Task to carry out
Reproduce the first line and every line after it, exactly, through the one containing "COL = scene.collection". Leave out the rest.

▬▬▬

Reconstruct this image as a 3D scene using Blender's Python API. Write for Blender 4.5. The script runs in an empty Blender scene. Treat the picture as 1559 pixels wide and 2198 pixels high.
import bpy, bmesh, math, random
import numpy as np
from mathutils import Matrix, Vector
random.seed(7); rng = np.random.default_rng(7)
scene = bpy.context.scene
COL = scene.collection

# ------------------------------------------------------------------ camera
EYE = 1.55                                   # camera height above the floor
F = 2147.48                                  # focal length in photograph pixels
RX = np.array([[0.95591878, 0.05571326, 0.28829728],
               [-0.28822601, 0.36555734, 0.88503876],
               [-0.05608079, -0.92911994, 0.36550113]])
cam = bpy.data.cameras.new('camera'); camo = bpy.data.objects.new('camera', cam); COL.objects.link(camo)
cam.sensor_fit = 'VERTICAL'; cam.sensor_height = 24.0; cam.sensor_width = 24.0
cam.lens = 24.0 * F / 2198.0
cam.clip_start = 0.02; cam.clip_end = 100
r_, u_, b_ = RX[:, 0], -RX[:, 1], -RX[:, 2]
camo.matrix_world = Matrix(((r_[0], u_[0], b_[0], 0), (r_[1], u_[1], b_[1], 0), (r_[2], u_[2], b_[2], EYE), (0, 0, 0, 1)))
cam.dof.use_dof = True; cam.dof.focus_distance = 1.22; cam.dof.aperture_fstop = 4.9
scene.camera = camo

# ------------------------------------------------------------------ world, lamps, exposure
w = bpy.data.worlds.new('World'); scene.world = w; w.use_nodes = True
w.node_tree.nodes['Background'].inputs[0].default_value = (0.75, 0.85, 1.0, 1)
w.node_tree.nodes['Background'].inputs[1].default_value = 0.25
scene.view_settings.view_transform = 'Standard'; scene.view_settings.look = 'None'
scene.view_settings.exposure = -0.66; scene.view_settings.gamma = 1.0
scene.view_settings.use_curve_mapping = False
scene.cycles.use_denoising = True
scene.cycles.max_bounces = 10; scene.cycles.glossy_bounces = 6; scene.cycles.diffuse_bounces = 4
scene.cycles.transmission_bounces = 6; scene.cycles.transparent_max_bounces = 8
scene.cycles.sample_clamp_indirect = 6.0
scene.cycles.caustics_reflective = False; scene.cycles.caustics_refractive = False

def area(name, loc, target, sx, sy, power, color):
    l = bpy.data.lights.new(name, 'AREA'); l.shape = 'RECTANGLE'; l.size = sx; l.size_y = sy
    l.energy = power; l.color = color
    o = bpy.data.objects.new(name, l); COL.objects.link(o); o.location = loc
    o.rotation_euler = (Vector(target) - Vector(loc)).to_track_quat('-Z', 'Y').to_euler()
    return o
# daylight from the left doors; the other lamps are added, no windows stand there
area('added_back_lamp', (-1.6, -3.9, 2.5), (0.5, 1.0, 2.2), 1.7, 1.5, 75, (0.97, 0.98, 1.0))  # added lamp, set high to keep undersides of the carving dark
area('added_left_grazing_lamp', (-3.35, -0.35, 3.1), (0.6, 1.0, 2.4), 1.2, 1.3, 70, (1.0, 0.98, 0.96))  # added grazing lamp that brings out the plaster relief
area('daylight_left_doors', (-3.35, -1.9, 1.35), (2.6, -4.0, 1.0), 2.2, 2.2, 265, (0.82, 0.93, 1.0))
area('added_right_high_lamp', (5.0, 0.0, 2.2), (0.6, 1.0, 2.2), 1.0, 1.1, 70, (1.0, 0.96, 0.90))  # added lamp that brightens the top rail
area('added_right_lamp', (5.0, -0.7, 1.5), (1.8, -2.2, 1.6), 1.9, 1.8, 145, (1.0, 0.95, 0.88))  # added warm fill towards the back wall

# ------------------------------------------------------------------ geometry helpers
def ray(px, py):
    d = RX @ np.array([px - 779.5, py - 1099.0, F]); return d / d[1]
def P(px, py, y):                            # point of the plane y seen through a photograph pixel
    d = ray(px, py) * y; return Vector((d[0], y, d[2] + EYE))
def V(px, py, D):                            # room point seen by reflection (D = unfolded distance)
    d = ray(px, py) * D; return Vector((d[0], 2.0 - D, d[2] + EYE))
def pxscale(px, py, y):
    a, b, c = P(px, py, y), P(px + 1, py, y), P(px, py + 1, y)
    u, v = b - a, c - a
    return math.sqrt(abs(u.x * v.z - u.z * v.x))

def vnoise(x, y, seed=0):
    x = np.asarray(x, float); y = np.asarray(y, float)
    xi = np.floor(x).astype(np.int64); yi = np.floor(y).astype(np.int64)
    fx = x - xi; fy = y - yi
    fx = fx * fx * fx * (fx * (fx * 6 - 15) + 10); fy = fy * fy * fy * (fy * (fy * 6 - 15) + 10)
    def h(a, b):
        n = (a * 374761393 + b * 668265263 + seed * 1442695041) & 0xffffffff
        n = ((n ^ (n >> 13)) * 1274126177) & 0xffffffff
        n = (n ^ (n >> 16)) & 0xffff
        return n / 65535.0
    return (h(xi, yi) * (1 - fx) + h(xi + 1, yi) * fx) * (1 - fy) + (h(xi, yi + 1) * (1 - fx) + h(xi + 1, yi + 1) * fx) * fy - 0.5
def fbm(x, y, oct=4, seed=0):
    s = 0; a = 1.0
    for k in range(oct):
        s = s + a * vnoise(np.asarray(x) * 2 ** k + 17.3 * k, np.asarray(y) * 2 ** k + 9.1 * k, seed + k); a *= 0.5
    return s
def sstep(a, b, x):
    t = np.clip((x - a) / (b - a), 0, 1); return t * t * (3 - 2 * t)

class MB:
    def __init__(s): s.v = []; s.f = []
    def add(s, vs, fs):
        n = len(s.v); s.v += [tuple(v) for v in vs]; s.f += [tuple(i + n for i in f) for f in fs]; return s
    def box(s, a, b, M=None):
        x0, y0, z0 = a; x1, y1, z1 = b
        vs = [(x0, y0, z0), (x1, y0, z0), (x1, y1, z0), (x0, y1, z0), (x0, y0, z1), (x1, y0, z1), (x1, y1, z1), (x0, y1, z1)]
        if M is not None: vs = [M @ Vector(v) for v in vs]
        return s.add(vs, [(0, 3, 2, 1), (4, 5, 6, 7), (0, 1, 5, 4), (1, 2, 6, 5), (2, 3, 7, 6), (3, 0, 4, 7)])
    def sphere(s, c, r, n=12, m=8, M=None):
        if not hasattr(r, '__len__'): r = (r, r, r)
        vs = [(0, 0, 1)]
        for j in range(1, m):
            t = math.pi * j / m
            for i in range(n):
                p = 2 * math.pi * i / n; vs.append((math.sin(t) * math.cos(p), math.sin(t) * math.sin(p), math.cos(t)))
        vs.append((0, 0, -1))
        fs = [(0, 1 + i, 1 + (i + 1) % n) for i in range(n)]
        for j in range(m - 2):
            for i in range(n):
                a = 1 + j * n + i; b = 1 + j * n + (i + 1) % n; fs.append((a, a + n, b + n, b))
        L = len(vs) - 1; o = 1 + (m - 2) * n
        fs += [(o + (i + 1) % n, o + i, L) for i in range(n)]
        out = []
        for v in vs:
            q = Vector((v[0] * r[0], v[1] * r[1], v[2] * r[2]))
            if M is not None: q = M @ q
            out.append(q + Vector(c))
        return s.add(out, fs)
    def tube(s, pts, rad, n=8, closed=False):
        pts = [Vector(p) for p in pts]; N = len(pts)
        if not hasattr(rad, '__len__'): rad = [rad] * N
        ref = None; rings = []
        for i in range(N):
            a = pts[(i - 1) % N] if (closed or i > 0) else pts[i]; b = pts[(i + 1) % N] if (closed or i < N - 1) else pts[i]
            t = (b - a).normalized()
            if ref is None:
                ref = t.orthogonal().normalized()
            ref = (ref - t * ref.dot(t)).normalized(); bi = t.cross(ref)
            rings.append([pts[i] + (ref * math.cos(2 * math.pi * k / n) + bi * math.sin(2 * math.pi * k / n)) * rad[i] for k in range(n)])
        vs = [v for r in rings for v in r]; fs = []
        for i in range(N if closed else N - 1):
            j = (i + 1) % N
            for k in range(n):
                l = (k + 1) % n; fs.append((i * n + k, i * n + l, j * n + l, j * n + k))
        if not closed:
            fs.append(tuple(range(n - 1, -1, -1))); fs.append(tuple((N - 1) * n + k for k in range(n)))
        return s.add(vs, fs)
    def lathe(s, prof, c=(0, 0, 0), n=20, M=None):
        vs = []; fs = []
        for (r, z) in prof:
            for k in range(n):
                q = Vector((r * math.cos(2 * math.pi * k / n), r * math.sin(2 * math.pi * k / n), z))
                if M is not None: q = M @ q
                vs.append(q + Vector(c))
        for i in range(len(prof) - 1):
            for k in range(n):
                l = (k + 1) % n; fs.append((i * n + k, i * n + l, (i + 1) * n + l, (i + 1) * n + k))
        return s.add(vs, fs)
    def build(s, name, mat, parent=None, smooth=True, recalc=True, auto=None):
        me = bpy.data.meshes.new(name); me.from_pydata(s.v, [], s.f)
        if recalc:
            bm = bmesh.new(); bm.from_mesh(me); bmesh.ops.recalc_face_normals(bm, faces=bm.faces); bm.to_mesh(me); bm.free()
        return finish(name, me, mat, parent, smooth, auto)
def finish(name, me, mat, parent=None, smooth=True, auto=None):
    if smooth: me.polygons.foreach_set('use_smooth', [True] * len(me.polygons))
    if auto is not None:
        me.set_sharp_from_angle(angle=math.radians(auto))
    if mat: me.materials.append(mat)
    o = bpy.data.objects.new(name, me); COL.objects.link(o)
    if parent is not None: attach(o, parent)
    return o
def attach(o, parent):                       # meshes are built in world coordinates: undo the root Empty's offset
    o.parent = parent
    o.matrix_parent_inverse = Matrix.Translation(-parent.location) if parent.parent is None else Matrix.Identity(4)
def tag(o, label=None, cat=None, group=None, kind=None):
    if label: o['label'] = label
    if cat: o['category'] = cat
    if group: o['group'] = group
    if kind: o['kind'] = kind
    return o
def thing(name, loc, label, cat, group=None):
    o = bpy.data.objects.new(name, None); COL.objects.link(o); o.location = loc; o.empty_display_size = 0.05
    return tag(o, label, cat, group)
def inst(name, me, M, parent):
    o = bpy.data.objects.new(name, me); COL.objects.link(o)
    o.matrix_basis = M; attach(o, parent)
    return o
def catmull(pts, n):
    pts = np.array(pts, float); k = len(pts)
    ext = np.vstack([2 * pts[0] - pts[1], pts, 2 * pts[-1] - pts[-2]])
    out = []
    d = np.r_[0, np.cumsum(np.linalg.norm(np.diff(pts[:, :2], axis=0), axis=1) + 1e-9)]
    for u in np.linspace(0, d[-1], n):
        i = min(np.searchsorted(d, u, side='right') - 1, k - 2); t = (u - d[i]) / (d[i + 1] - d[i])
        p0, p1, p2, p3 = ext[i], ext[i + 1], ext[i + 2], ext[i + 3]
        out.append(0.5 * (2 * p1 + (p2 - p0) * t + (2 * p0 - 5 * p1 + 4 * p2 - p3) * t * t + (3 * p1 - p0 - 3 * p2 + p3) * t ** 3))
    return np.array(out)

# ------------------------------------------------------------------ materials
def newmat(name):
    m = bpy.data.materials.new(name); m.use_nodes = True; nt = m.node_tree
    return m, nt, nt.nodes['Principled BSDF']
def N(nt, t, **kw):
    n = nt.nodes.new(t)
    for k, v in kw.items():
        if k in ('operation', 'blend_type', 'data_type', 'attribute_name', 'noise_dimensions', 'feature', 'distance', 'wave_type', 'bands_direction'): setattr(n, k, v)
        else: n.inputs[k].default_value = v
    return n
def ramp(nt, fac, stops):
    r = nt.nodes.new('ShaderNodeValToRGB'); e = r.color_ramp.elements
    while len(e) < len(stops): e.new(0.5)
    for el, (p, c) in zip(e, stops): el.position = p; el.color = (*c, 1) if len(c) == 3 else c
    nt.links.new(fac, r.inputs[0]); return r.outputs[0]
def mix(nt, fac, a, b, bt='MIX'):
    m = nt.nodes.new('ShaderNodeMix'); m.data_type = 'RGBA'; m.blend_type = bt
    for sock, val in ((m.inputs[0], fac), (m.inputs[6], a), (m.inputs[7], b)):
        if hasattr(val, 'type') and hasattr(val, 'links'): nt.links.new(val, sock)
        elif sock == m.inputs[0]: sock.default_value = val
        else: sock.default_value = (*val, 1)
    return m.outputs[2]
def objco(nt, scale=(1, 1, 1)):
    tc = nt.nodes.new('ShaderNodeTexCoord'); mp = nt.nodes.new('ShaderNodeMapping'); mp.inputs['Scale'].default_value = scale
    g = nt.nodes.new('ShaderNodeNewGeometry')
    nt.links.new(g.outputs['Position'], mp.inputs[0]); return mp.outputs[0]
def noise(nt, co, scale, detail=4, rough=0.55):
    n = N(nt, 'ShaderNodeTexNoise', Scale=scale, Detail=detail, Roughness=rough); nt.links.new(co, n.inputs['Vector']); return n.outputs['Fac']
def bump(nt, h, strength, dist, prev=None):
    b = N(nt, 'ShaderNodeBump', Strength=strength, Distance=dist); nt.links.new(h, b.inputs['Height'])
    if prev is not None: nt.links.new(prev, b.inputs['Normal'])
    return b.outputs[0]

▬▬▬

Output of the exercise
Reconstruct this image as a 3D scene using Blender's Python API. Write for Blender 4.5. The script runs in an empty Blender scene. Treat the picture as 1559 pixels wide and 2198 pixels high.
import bpy, bmesh, math, random
import numpy as np
from mathutils import Matrix, Vector
random.seed(7); rng = np.random.default_rng(7)
scene = bpy.context.scene
COL = scene.collection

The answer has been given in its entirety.